The result of Warren and Brandeis’ work was the “famous four forms of the privacy tort, as analyzed by William Prosser in 1960”:

intrusion upon seclusion, appropriation of the name or likeness of another, public disclosure of private facts “not of legitimate concern to the public,” and disclosure of private facts in such a way as to portray victims in a “false light” (Whitman 1202).

These “privacy torts” brought, in a limited way, a European concern with dignity and, especially, one’s “public image” into American law. But despite the much-vaunted impact of “The Right to Privacy,” the torts have had only limited success, tending in an American fashion to protect most in the case of monetarily quantifiable harms to reputation, and least when considerations of the free market and the free press were balanced against them (1208).

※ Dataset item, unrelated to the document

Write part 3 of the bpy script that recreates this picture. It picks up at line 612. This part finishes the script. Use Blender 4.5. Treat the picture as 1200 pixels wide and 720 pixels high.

Lawrence v. Texas, 539 U.S. 558 (2003)

The American rapprochement did not end in the twentieth century with Warren and Brandeis’ privacy torts. In 2003, for example, Justice Kennedy looked approvingly to European approaches1 as he sought to ground Lawrence — which struck down a Texas anti-sodomy law — in both “liberty and dignity” (1162). But even then, true to American tradition, the home, bastion of liberty, remained at the core of the decision2.

Picture of Justice Anthony Kennedy
Justice Anthony Kennedy

Drawing primarily on American traditions of privacy versus the state, Justice Kennedy begins by explaining privacy as a form of liberty in the following terms:

Liberty protects the person from unwarranted government intrusions into a dwelling or other private places. In our tradition the State is not omnipresent in the home. And there are other spheres of our lives and existence, outside the home, where the State should not be a dominant presence. Freedom extends beyond spatial bounds. Liberty presumes an autonomy of self that includes freedom of thought, belief, expression, and certain intimate conduct. The instant case involves liberty of the person both in its spatial and more transcendent dimensions. Lawrence, 539 at 562.

Kennedy pays tribute to European “intuitions” on the matter of privacy by noting that the European Court of Human Rights rejected the reasoning in the case Lawrence overturned — Bowers v. Hardwick, 478 U.S. 186 (1986):

And, to the extent Bowers relied on values shared with a wider civilization, the case’s reasoning and holding have been rejected by the European Court of Human Rights, and that other nations have taken action consistent with an affirmation of the protected right of homosexual adults to engage in intimate, consensual conduct. Lawrence, 539 U.S. at 560.

Kennedy then attempts, albeit in a limited way, to unify the overriding European concern about “dignity” with the American valorization of privacy within the home: “adults may choose to enter upon this relationship in the confines of their homes and their own private lives and still retain their dignity as free persons.” Lawrence, 539 U.S. at 567.


  1. “The Supreme Court has reaffirmed the importance of international law in defining the liberties protected by the Bill of Rights. See Lawrence v. Texas, 539 U.S. 558, 123 So. Ct. 2472, 2481, 2483 (2003) (discussing the relevance of laws and practices of other nations, international treaties, and decisions of the European Court of Human Rights, in determining what limits the Due Process Clause of the Fourteenth Amendment places on states’ power to regulate private sexual conduct between consenting adults).” Kane v. Winn, 319 F. Supp.2d 80 (D. Mass. 2004). 
  2. Lawrence “recogniz[ed a] narrowly defined fundamental right to engage in consensual sexual activity, including homosexual sodomy, in the home without government intrusion.” Raich v. Gonzalez, 500 F.3d 850 (9th Cir. 2007).